9/11 Firemen

Hours after the 9/11 attacks, three firefighters had spontaneously used a U.S. flag taken off a yacht and raised it in the wreckage of the World Trade Center. A newspaper photographer Thomas Franklin captured the scene, creating one of the most memorable flag raising scenes since Iwo Jima. Franklin was working for The Bergen Record newspaper of Passaic, New Jersey. When the first hit hit the Twin Towers, his editor sent him to cover the event, but it was only in that evening that he captured this iconic image.

It was 5:01 p.m., eight hours after the attack. 

Three firemen (left to right, George Johnson of Ladder 157, Dan McWilliams of Ladder 157, and Billy Eisengrein of Rescue 2) — unaware they were being caught on film — were raising an American flag amid the ruins.

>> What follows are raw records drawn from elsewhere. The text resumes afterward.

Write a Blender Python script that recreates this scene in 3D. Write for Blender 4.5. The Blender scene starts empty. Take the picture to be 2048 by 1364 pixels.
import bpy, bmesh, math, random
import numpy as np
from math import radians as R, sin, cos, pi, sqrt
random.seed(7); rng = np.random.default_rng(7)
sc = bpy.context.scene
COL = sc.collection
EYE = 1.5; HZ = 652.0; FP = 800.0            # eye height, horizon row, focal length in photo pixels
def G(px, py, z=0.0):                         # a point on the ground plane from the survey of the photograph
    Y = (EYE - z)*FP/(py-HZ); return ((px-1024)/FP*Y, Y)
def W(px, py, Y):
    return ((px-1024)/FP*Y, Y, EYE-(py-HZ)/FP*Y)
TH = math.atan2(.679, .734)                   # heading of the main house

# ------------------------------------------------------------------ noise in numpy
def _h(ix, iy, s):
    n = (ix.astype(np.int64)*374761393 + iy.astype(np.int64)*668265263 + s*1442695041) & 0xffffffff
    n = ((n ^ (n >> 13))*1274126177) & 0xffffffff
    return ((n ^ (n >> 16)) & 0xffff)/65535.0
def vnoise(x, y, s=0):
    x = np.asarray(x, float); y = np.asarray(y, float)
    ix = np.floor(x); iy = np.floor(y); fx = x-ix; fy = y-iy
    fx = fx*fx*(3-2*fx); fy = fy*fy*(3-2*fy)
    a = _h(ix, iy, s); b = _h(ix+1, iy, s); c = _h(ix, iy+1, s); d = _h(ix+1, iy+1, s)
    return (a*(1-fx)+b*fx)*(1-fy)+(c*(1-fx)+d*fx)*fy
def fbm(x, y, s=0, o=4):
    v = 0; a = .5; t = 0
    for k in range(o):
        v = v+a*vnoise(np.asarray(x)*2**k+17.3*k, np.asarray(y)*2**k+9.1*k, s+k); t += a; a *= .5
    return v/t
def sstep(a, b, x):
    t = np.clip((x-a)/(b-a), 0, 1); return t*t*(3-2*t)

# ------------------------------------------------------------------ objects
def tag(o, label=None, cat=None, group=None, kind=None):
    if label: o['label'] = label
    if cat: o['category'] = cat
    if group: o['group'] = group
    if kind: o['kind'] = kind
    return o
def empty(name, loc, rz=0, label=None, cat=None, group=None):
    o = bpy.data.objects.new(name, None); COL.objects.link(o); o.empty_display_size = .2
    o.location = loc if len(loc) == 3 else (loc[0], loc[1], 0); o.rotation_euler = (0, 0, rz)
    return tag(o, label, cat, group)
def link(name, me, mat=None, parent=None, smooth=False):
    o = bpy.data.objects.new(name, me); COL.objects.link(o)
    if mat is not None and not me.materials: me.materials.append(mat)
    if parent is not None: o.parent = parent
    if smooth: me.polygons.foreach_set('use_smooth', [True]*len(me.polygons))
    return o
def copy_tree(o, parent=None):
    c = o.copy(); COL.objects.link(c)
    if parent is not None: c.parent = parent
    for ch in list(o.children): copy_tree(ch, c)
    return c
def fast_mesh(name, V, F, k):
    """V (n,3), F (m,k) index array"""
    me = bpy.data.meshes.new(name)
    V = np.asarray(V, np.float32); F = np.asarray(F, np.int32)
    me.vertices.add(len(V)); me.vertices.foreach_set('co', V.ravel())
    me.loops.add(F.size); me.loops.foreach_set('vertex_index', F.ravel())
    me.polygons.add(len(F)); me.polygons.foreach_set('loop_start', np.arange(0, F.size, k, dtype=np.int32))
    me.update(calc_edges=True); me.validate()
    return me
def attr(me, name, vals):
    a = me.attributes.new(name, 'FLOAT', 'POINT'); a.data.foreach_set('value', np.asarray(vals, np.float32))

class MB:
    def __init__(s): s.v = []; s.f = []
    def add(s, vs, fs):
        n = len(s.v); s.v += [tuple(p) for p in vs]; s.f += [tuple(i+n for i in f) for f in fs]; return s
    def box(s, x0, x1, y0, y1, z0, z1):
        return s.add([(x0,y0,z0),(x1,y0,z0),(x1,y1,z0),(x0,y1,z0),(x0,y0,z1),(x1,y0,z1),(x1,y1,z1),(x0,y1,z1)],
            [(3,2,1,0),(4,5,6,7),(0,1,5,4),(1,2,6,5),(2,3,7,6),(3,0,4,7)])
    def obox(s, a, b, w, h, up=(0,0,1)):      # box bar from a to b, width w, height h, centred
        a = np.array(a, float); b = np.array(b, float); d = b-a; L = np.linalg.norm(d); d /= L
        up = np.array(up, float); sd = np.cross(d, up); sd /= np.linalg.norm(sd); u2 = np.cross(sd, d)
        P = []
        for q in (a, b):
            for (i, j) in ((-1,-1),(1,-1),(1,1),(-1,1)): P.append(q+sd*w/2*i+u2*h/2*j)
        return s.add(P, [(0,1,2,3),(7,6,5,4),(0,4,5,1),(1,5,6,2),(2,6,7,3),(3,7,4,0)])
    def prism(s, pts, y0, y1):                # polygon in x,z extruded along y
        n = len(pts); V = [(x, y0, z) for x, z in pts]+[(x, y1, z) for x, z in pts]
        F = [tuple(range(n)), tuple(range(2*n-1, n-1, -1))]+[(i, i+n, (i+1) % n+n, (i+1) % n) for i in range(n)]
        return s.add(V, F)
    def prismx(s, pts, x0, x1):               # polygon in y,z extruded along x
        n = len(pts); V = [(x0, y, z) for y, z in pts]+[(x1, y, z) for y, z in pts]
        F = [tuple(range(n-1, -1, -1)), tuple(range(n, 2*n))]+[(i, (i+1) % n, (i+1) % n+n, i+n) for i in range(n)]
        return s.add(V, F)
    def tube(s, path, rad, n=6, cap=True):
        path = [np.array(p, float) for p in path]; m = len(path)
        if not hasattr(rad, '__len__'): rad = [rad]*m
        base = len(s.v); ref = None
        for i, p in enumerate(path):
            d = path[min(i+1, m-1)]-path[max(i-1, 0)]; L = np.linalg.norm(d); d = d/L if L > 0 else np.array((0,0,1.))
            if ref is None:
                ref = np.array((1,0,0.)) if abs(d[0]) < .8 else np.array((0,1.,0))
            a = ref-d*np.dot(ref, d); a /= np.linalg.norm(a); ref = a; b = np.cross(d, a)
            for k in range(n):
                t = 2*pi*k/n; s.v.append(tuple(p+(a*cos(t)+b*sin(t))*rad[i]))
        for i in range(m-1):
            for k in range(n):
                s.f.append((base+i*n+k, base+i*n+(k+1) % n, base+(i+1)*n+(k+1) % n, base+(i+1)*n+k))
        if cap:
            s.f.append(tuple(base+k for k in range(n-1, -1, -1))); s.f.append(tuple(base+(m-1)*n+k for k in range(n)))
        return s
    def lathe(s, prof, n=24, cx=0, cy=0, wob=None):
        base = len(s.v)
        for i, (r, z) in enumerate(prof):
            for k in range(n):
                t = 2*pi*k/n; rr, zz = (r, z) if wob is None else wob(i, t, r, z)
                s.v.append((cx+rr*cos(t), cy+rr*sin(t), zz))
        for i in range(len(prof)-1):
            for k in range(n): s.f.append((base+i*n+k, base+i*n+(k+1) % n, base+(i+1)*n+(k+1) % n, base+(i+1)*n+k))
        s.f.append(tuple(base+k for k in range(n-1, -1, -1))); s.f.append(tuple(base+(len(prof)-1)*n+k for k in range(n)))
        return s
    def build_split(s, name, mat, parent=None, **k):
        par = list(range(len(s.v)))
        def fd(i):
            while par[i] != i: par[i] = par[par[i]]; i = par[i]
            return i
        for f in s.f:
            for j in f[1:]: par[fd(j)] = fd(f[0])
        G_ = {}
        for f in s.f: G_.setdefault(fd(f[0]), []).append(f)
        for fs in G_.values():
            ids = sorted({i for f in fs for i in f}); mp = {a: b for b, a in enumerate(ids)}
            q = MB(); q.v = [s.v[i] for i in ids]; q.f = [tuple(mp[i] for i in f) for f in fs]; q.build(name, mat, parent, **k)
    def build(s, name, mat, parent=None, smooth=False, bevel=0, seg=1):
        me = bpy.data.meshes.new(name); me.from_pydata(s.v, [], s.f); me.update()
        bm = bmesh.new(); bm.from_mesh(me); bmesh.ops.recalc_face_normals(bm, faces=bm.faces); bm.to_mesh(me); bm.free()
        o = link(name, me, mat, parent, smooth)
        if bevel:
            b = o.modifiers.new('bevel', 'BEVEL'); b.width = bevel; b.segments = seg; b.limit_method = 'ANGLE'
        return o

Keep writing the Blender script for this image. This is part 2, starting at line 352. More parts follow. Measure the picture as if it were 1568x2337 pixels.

Franklin, who had just 30 digital frames left in his camera, captured the moment which instantly came to symbolize American resilience in the face of the murders of 2,819 innocent people.

The photograph has appeared on the covers of many publications, including Newsweek, USA Today, Parade Sunday Magazine, and People magazine. (However, it was not featured on the front page of The Record, the newspaper Franklin worked for, instead appearing on Page 32). It was a Pulitzer Prize finalist and the winner of countless awards, and used for a special U.S. Postal Service stamp released in March 2002 to raise funds for families of emergency workers killed or permanently disabled as a result of the 9/11 attacks. 

A year after the attacks, Franklin reunited with three firefighters for a new shot of the men for his newspaper and Newsweek, this time using the Statue of Liberty as the background. The flag, the day’s most famous artifact, has been missing for five years, so they had to do without.